:: EXERCISE DETAILS ::
Below are entries; tally how many lines hold the string "this" and answer with only that figure.

:: INFORMATION GIVEN ::

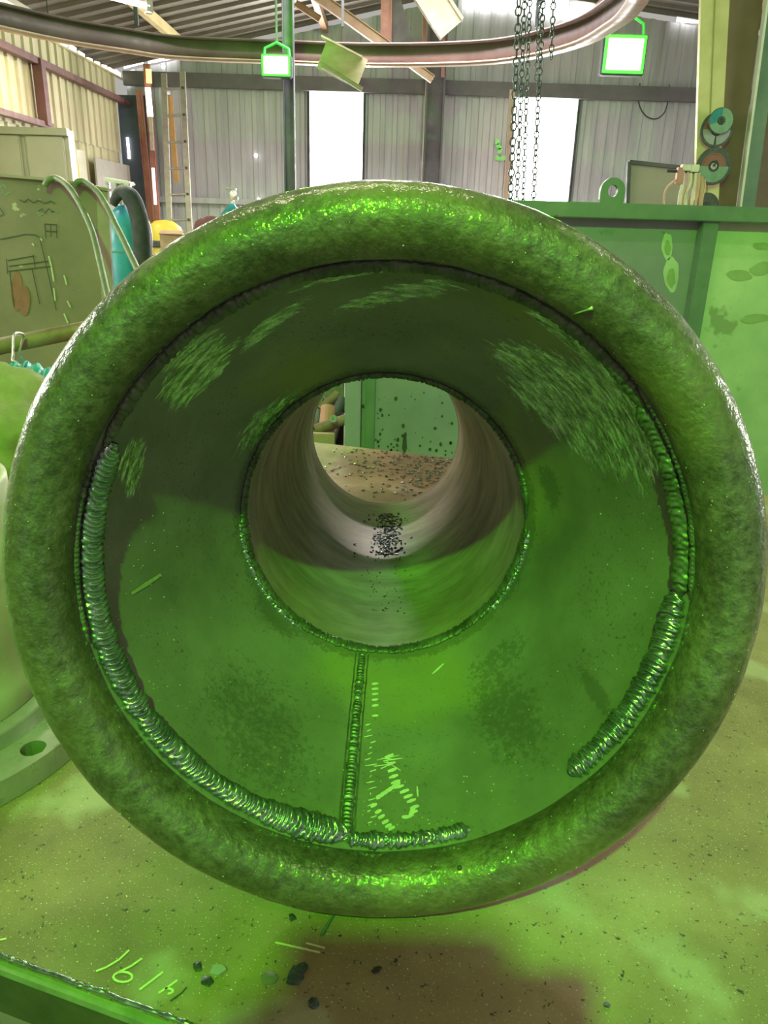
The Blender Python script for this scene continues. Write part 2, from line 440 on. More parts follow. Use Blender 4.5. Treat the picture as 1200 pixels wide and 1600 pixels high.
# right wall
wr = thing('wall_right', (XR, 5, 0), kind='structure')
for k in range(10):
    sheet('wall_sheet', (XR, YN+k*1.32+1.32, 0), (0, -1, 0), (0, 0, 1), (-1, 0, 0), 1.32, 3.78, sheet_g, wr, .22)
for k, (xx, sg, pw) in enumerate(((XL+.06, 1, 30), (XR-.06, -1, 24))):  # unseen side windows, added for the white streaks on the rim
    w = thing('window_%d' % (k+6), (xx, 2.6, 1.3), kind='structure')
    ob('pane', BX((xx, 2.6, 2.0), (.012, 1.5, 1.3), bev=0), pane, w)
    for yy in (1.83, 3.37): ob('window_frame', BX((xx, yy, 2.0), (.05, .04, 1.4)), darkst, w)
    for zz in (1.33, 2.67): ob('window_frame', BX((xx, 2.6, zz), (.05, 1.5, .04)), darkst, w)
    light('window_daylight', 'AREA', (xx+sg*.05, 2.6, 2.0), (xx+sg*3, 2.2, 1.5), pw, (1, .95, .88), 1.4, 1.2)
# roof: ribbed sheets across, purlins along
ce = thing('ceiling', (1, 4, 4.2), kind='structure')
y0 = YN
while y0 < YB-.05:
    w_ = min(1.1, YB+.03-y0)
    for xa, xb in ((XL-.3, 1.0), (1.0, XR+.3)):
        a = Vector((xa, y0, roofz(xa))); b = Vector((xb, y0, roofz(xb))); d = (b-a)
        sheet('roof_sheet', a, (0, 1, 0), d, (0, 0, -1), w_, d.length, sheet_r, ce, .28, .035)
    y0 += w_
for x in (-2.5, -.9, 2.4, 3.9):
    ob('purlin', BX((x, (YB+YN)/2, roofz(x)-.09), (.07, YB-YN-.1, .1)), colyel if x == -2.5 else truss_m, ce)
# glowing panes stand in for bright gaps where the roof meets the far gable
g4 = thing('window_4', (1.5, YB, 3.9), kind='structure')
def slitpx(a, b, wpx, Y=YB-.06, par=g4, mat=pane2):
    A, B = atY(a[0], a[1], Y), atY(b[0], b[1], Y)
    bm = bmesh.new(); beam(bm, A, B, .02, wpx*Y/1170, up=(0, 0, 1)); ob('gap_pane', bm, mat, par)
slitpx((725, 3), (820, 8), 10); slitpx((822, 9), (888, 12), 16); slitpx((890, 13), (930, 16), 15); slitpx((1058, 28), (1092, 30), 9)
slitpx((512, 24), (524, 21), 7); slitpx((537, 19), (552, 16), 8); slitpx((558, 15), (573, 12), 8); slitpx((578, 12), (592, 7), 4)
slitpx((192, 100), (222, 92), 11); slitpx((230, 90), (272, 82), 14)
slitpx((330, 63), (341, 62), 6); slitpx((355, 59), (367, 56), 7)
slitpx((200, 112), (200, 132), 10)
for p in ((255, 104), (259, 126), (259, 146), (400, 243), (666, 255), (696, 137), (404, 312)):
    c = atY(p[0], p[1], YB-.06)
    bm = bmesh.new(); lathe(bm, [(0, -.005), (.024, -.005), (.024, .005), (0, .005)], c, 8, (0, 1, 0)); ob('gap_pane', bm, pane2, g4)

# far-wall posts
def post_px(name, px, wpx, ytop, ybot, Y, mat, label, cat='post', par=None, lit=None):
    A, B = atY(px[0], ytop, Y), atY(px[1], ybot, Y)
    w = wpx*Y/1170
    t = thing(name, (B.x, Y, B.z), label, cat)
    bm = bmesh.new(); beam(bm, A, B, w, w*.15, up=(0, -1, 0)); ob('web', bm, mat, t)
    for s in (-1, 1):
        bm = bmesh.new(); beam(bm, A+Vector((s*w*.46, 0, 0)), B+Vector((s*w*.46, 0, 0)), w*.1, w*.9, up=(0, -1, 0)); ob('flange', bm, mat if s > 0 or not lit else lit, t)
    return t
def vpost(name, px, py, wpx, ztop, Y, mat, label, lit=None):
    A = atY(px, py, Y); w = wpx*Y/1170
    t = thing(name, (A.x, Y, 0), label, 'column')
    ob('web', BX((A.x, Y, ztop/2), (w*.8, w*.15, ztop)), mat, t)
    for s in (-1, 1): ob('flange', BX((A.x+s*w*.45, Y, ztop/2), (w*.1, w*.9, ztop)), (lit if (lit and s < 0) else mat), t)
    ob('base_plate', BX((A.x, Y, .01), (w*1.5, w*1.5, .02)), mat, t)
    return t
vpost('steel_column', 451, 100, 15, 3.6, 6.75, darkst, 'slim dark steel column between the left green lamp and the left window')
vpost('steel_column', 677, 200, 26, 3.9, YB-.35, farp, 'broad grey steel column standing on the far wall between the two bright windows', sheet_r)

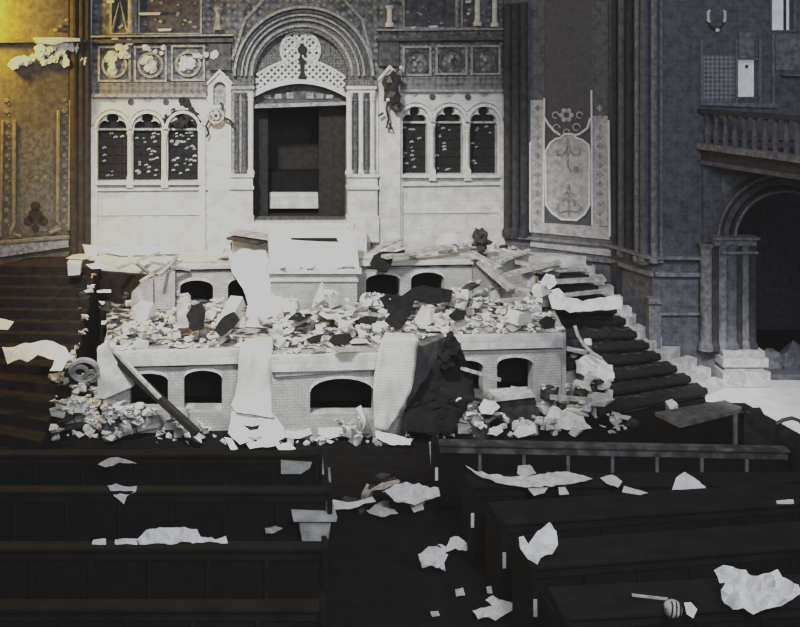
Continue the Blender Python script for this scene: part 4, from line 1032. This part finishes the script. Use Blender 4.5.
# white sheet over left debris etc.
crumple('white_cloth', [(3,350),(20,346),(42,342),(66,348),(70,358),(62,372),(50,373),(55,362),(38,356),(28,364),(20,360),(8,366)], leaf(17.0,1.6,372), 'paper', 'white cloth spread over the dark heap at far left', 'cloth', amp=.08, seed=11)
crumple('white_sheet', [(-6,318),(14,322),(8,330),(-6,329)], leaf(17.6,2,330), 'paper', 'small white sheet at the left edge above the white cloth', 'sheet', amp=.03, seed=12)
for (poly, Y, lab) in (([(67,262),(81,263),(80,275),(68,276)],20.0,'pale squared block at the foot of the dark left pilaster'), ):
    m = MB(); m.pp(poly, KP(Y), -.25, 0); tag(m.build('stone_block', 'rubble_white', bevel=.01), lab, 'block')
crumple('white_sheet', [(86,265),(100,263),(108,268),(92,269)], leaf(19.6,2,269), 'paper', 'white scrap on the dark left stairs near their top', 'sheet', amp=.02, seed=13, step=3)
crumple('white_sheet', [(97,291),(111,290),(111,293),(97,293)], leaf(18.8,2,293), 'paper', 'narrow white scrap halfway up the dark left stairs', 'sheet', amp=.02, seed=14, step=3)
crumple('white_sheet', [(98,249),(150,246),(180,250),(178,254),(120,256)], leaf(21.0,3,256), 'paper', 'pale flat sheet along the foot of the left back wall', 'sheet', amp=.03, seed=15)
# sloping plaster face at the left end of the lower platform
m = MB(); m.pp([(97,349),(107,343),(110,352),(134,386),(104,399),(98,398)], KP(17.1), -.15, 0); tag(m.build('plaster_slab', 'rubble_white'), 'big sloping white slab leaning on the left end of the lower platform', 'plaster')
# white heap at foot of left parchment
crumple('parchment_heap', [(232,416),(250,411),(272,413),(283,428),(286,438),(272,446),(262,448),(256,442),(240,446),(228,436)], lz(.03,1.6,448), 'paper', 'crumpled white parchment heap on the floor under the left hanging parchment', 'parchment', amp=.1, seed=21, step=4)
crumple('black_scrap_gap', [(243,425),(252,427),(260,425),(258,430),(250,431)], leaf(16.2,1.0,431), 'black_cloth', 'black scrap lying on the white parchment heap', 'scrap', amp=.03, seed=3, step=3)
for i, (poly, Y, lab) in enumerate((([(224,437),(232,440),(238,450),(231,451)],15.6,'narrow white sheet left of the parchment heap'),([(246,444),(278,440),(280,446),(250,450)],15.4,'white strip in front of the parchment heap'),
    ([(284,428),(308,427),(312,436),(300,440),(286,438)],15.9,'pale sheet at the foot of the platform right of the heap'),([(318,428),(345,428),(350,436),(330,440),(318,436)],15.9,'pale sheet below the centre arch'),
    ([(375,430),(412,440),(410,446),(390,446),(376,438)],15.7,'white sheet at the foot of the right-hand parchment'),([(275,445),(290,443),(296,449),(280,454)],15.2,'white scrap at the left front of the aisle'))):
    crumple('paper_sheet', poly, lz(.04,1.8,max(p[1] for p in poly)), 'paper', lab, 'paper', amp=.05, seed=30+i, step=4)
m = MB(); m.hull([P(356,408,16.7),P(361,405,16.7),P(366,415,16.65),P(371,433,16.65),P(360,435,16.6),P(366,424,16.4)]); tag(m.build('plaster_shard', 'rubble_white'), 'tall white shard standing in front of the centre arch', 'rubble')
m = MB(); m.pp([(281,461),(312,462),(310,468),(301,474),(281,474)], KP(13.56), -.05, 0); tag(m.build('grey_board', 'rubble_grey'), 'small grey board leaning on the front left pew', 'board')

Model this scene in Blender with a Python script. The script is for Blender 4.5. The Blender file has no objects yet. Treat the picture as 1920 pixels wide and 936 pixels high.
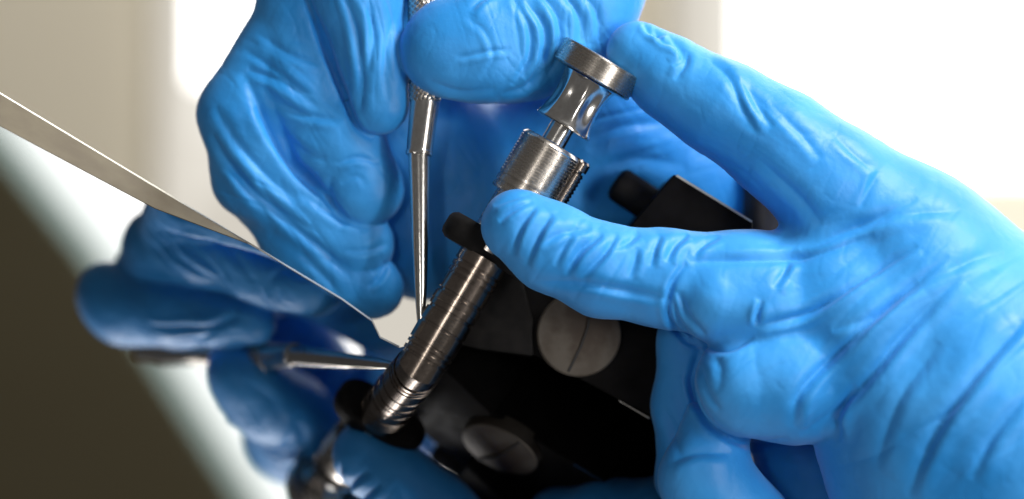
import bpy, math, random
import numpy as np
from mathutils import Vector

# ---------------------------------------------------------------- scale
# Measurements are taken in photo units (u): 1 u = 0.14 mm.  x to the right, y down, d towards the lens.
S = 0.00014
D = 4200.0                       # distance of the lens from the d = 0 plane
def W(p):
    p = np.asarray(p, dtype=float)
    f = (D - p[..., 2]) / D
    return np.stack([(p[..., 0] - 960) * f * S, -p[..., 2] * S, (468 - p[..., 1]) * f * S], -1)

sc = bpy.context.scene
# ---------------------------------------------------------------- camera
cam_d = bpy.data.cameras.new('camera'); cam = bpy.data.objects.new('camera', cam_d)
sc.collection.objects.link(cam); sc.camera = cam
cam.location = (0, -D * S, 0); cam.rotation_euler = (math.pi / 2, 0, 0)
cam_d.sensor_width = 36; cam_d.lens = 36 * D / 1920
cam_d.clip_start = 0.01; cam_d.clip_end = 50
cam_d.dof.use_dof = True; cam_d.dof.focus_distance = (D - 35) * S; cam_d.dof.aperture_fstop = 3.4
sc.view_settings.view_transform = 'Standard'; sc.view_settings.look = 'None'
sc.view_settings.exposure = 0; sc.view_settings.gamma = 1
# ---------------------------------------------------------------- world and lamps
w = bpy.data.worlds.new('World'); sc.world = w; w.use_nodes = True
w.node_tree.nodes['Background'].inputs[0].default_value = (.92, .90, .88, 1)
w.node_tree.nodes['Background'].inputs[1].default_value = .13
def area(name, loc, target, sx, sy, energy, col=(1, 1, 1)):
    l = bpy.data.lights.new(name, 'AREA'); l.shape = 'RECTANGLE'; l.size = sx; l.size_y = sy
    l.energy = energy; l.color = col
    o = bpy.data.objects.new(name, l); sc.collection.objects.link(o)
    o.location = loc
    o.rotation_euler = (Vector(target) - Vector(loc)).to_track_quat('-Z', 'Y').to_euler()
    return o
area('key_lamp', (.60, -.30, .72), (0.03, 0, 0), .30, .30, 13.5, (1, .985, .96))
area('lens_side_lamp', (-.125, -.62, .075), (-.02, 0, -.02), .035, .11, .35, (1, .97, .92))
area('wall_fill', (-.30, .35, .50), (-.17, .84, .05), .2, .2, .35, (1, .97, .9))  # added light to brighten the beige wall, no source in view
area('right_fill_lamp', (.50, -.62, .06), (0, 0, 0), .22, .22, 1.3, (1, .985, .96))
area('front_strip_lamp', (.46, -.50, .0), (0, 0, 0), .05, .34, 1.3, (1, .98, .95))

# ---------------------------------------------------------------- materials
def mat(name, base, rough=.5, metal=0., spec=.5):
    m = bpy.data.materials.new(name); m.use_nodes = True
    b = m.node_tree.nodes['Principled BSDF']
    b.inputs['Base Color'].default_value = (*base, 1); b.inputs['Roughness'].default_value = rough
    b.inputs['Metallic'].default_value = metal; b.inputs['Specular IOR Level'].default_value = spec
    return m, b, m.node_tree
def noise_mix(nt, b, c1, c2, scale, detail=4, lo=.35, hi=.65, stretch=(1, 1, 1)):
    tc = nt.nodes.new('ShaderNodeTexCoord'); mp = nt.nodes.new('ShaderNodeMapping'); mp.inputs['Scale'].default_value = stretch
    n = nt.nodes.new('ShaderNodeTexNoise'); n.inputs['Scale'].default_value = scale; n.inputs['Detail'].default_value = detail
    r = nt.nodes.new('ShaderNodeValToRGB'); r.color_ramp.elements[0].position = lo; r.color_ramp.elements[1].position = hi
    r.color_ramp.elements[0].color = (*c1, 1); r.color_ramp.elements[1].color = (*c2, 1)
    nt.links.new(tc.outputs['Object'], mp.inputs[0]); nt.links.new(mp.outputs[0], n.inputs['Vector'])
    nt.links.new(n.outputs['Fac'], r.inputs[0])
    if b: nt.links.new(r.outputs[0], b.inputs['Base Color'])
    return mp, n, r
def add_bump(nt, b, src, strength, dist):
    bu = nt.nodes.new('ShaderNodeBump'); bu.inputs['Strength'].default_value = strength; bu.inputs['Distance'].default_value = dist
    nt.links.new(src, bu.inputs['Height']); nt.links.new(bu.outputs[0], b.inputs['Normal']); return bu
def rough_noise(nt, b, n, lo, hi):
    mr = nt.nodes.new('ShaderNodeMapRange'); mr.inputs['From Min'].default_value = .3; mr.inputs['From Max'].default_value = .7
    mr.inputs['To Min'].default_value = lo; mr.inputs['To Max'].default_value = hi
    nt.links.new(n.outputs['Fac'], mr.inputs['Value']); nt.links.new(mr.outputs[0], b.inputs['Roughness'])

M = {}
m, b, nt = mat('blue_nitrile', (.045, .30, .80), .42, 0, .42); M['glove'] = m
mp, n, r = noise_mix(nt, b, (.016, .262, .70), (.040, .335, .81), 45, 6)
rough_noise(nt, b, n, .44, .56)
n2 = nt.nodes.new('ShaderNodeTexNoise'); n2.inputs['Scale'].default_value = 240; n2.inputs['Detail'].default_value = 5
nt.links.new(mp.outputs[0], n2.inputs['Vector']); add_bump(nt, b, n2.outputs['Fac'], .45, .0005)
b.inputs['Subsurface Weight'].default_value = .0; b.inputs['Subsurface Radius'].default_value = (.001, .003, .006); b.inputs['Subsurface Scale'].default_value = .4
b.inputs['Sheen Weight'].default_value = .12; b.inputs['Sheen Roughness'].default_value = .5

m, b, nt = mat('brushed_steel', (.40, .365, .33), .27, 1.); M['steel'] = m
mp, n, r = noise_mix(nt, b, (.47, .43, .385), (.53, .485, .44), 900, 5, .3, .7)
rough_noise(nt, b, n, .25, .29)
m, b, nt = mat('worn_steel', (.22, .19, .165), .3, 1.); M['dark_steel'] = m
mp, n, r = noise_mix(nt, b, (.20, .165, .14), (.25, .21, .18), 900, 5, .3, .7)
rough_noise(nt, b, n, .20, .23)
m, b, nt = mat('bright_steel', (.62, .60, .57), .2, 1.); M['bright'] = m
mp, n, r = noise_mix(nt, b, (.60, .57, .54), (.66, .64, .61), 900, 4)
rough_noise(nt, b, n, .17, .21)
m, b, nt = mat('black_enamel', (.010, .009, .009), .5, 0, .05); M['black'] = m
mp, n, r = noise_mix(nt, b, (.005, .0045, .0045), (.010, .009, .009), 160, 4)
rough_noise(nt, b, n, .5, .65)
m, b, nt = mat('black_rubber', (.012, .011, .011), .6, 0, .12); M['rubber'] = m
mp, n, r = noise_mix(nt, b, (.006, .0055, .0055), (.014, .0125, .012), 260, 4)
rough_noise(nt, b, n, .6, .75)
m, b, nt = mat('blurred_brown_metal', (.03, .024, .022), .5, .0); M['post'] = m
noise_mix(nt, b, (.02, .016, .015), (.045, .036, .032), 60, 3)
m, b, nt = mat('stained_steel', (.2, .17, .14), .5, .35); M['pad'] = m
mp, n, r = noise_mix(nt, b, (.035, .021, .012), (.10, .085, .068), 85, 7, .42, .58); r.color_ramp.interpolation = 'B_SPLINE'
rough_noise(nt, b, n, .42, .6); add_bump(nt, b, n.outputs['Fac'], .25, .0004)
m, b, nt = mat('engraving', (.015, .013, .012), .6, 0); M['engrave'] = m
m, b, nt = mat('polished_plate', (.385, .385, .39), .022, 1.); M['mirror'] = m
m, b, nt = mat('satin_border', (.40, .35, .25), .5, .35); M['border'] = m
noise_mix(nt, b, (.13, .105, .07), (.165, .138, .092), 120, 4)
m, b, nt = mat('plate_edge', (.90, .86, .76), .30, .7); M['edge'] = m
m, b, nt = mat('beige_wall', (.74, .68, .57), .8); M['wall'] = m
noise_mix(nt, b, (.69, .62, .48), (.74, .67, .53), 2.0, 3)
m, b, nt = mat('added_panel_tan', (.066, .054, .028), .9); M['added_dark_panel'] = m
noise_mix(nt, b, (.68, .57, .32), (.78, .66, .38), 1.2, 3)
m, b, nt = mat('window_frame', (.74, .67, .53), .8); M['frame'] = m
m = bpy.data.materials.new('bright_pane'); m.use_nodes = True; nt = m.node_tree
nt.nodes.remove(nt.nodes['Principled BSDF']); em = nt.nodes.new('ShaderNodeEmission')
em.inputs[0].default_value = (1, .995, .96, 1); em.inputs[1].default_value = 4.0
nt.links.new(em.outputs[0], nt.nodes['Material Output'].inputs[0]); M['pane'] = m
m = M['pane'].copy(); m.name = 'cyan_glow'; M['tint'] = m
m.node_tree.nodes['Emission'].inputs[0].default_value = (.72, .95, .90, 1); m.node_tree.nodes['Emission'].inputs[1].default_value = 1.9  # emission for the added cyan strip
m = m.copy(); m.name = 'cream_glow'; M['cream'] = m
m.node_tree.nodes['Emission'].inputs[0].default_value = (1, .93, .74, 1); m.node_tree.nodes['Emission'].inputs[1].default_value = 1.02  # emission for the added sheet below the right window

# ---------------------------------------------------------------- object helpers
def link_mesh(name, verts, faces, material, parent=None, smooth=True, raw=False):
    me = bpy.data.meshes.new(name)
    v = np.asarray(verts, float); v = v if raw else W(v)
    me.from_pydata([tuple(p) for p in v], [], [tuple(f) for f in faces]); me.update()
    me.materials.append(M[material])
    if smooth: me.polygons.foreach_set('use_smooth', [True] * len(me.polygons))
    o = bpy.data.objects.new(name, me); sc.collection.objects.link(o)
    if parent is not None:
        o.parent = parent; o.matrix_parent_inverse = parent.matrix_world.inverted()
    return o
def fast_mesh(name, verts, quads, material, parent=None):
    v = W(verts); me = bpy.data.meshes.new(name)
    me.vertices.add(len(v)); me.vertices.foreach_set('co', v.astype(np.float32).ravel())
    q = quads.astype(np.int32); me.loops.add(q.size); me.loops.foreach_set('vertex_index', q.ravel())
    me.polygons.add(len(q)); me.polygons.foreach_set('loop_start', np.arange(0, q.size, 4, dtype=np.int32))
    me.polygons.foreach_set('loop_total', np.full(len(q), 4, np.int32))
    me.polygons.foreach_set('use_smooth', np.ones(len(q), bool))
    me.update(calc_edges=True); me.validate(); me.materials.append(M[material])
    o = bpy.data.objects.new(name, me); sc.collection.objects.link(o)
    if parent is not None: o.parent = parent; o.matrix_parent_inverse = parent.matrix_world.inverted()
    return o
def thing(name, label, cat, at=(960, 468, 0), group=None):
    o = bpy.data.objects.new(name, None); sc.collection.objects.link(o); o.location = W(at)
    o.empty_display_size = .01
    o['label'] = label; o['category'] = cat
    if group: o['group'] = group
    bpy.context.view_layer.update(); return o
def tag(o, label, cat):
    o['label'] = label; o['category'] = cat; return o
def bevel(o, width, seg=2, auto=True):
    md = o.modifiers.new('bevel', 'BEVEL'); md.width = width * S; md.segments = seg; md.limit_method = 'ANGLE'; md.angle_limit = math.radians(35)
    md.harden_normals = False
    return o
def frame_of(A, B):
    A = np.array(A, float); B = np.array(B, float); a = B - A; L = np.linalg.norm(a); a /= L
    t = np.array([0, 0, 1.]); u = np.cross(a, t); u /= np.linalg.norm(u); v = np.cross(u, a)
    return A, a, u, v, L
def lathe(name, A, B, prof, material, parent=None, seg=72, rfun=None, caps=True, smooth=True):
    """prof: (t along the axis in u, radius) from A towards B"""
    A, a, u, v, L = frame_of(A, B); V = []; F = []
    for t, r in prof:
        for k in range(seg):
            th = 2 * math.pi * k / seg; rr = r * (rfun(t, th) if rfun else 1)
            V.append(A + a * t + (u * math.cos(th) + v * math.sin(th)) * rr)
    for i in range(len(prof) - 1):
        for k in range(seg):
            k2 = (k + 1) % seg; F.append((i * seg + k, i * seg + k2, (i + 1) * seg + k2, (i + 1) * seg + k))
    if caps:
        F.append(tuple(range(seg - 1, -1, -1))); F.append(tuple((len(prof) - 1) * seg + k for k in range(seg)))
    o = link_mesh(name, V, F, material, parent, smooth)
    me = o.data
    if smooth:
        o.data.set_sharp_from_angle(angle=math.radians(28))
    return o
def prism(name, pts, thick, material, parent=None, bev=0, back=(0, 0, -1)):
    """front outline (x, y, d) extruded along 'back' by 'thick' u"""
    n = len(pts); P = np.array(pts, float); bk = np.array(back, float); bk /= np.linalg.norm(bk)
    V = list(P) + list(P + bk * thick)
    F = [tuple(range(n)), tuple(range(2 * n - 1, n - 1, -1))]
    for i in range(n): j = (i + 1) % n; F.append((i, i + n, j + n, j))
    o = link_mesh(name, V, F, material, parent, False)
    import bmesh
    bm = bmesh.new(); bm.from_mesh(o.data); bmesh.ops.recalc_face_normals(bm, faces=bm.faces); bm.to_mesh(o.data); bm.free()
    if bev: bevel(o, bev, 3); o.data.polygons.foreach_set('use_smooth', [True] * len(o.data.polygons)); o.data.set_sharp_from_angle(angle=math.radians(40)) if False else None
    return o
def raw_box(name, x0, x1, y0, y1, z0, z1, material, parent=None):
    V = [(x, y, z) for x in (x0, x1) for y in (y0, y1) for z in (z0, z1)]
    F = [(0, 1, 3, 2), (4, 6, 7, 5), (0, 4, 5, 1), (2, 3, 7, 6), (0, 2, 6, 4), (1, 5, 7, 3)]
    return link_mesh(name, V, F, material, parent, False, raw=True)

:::

:: WORKED SOLUTION ::
3